Процесс растянулся на долгие годы, он прошел через две инстанции. «Коронным свидетелем» обвиняемой Гладитц был цыган Иозеф Рейнхардт. (В августе 1940 года, когда в лагере для интернированных Максглан приехали Гаральд Рейнль и мой руководитель съемок Хуго Ленер, Йозефу исполнилось 13 лет.) Однако суд подтвердил, что ранее Рейхардт «неоднократно во время отдельных слушаний под присягой давал ложные показания».
Другие свидетели, бывшие детьми во время пребывания в Максглане, внушали суду доверие. Напротив, высказывания помощника режиссера «Долины» Гаральда Рейнля, по образованию юриста, были охарактеризованы как противоречивые. Далее Судебная палата Фрайбурга не захотела принять к сведению, что в процессе против «Ревю» цыганка Йоханна Курц в многочисленных обвинениях, направленных против меня, ни разу даже не упомянула, что я сама отбирала для съемок цыган в Максглане, она говорила только о «двух господах». Но, если бы я лично присутствовала в лагере, как теперь, спустя десятилетия, вдруг утверждалось, свидетельница не промолчала бы перед судом. Кроме того, в документах Земельного архива Зальцбурга (ЗЗА) сохранилось имя моего помощника, который вел переговоры. Обо мне в бумагах не сказано ни слова. Если бы создатель, режиссер и главное действующее лицо фильма, принесшего прокатчикам миллионную прибыль, также присутствовал там, этот факт, несомненно, нашел бы свое отражение в архиве. И пресса Зальцбурга обязательно сообщила бы об этом. Кстати сказать, я в то время вообще находилась не в Германии, а в Италии, разыскивая подходящий материал для съемок в Доломитах.

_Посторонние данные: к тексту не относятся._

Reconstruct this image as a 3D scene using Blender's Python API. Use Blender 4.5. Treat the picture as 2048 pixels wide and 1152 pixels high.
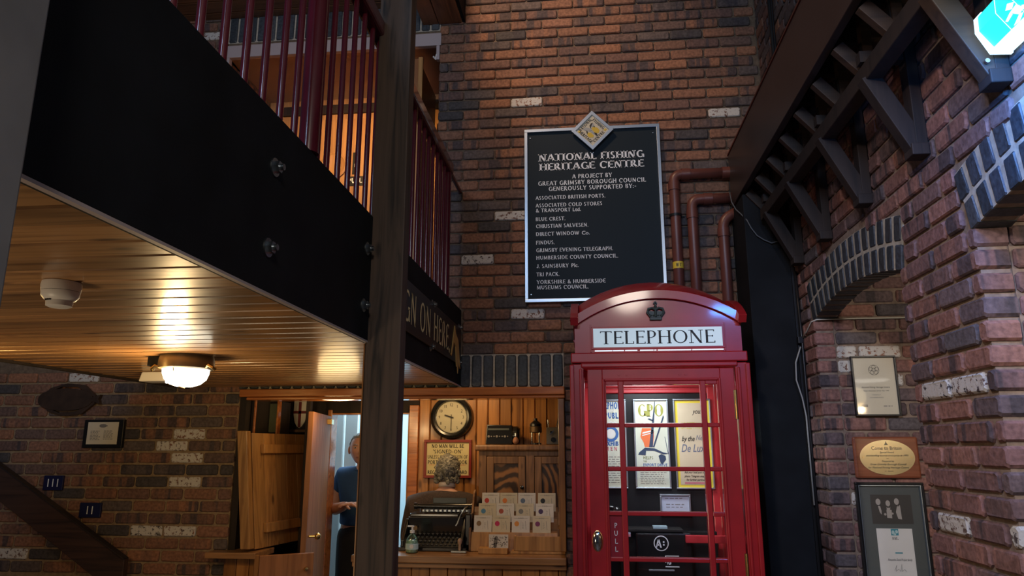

В марте 1987 года Верховный суд Карлсруэ[386] объявил окончательный приговор, не подлежащий обжалованию и соответствующий приговору суда первой инстанции. Гладитц запрещалось демонстрировать ее фильм до тех пор, пока не будут вырезаны аушвицские кадры, не соответствующие действительности. Однако она и далее могла распространять информацию о том, что цыгане не получали жалованье, снимались «по принуждению», что я сама их набирала в Максглане. Хотя последнее утверждение не смогли доказать во время процесса, все же судьи приняли сторону ответчицы. Они почему-то не увидели в ее высказываниях никаких инсинуаций, способных унизить меня в глазах общественности.
Непостижимый приговор. Прессе несказанно облегчили выпуск сообщений под заголовками: «Кинорабы Лени Рифеншталь — статисты из Аушвица», «Рифеншталь лично отбирала статистов в концентрационном лагере», «От концлагеря до кино — туда и обратно».
Во Фрайбурге адвоката Бернта Вальдмана, поддерживавшего СДПГ, пресса дважды подвергала критике за то, что тот согласился представлять мои интересы.
В общей сложности четыре года длилось это судебное разбирательство. Заверения моих добрых друзей в том, что «истина восторжествует», к сожалению, не получили своего реального воплощения.